(Task to complete):
Write out the data below exactly as given, without any of its pictures.

-- Start of Given data --

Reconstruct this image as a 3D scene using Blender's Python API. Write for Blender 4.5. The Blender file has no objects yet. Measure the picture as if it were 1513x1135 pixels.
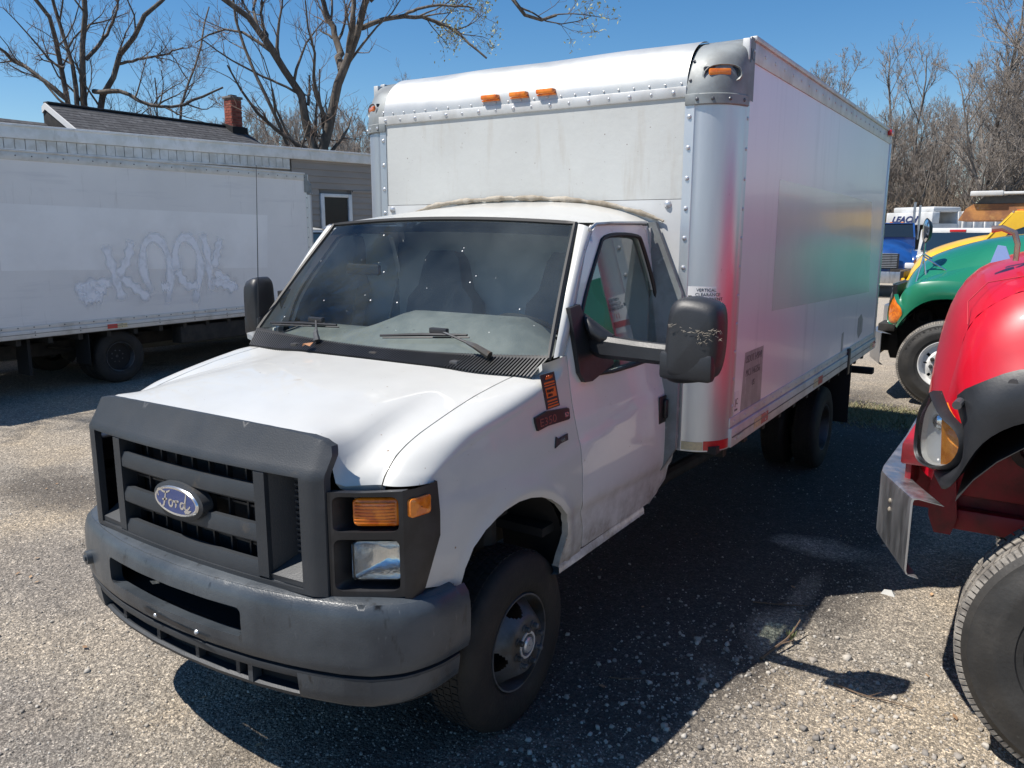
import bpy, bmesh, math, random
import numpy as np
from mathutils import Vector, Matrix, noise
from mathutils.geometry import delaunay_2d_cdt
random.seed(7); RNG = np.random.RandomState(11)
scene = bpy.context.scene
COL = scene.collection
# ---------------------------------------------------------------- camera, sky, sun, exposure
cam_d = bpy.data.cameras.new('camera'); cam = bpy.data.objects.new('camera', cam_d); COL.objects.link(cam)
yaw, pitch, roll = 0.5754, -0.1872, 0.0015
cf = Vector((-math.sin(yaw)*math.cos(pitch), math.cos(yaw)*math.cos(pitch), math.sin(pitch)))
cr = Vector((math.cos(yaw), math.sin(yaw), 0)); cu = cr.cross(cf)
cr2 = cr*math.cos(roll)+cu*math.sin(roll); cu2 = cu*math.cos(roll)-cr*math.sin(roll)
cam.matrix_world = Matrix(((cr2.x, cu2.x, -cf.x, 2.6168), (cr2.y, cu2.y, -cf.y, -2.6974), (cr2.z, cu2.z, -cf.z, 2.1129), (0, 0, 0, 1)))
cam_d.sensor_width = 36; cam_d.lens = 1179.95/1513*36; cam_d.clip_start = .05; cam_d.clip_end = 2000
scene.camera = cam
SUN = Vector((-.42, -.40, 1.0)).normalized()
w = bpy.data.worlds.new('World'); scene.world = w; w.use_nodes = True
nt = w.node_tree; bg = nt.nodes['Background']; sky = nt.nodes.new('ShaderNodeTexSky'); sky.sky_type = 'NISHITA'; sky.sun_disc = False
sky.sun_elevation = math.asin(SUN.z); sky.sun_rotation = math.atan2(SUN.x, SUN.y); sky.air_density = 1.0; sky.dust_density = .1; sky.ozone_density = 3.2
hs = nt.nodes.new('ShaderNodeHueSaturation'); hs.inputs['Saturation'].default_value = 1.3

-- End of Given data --

(Result of this exercise):
Reconstruct this image as a 3D scene using Blender's Python API. Write for Blender 4.5. The Blender file has no objects yet. Measure the picture as if it were 1513x1135 pixels.
import bpy, bmesh, math, random
import numpy as np
from mathutils import Vector, Matrix, noise
from mathutils.geometry import delaunay_2d_cdt
random.seed(7); RNG = np.random.RandomState(11)
scene = bpy.context.scene
COL = scene.collection
# ---------------------------------------------------------------- camera, sky, sun, exposure
cam_d = bpy.data.cameras.new('camera'); cam = bpy.data.objects.new('camera', cam_d); COL.objects.link(cam)
yaw, pitch, roll = 0.5754, -0.1872, 0.0015
cf = Vector((-math.sin(yaw)*math.cos(pitch), math.cos(yaw)*math.cos(pitch), math.sin(pitch)))
cr = Vector((math.cos(yaw), math.sin(yaw), 0)); cu = cr.cross(cf)
cr2 = cr*math.cos(roll)+cu*math.sin(roll); cu2 = cu*math.cos(roll)-cr*math.sin(roll)
cam.matrix_world = Matrix(((cr2.x, cu2.x, -cf.x, 2.6168), (cr2.y, cu2.y, -cf.y, -2.6974), (cr2.z, cu2.z, -cf.z, 2.1129), (0, 0, 0, 1)))
cam_d.sensor_width = 36; cam_d.lens = 1179.95/1513*36; cam_d.clip_start = .05; cam_d.clip_end = 2000
scene.camera = cam
SUN = Vector((-.42, -.40, 1.0)).normalized()
w = bpy.data.worlds.new('World'); scene.world = w; w.use_nodes = True
nt = w.node_tree; bg = nt.nodes['Background']; sky = nt.nodes.new('ShaderNodeTexSky'); sky.sky_type = 'NISHITA'; sky.sun_disc = False
sky.sun_elevation = math.asin(SUN.z); sky.sun_rotation = math.atan2(SUN.x, SUN.y); sky.air_density = 1.0; sky.dust_density = .1; sky.ozone_density = 3.2
hs = nt.nodes.new('ShaderNodeHueSaturation'); hs.inputs['Saturation'].default_value = 1.3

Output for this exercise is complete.